Fill 'er up with plastic? Waste turned into oil

Startup Agilyx raises $25 million to finance four planned plants that will take post-recycling plastic and convert it into synthetic crude oil.

Agilyx has developed a process that converts numbers one through seven plastics into synthetic crude oil. Agilyx

Rather than recycling plastic, startup Agilyx can bring plastic back to its original source: oil.

The Beaverton, Ore., company yesterday raised $25 million in a series C round of funding, which was led by Keating Capital and joined by existing investors Kleiner Perkins Caufield & Byers, Waste Management, an affiliate of oil company Total, and Chrysalix Energy Venture Capital.

The company, which raised $22 million in March this year, will use the money to develop four plastic-to-oil plants expected to go online in the first half of next year, according to CEO Chris Ulum. Agilyx is now operating its first pilot plant outside Portland, Ore.

The founders of Agilyx developed a method that converts different types of plastics into an "ultrasweet synthetic crude oil" which it sells to oil refiners. The oil is a low-sulfur drop-in replacement for petroleum-derived oil and is cost competitive with oil prices now in the $90 per barrel range, Ulum said.

Rather than melt down plastics, an Agilyx plant heats them in an oxygen-starved tank to the point where the material is converted into gases.
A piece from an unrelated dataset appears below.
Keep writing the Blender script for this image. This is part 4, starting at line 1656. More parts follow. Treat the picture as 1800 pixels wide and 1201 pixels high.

The gases, which are short-chain hydrocarbons, are then condensed into an oil form, Ulum explained.

The company's process can convert about 8.5 to 10 pounds of plastic into one gallon of synthetic crude oil. Its strategy is to build plants or license its technology to waste handlers which will locate a plant at a waste collection site.

A significant amount of plastic is either not taken by recyclers or is too mixed with other garbage to be recycled, Ulum said. That provides a sufficient feedstock of plastic after recycling, he said. "If you look at what's still in your garbage every week after recycling, you'll see a fair amount of plastic in most municipalities," he said.

About 7 percent of the world's oil supply is used to make plastics, so converting post-recycling plastic can't match current oil consumption in the U.S. "Even if we capture 100 percent of the crude oil used to make plastic and turn it back into synthetic oil, it's not going to eliminate the need for crude oil," Ulum said.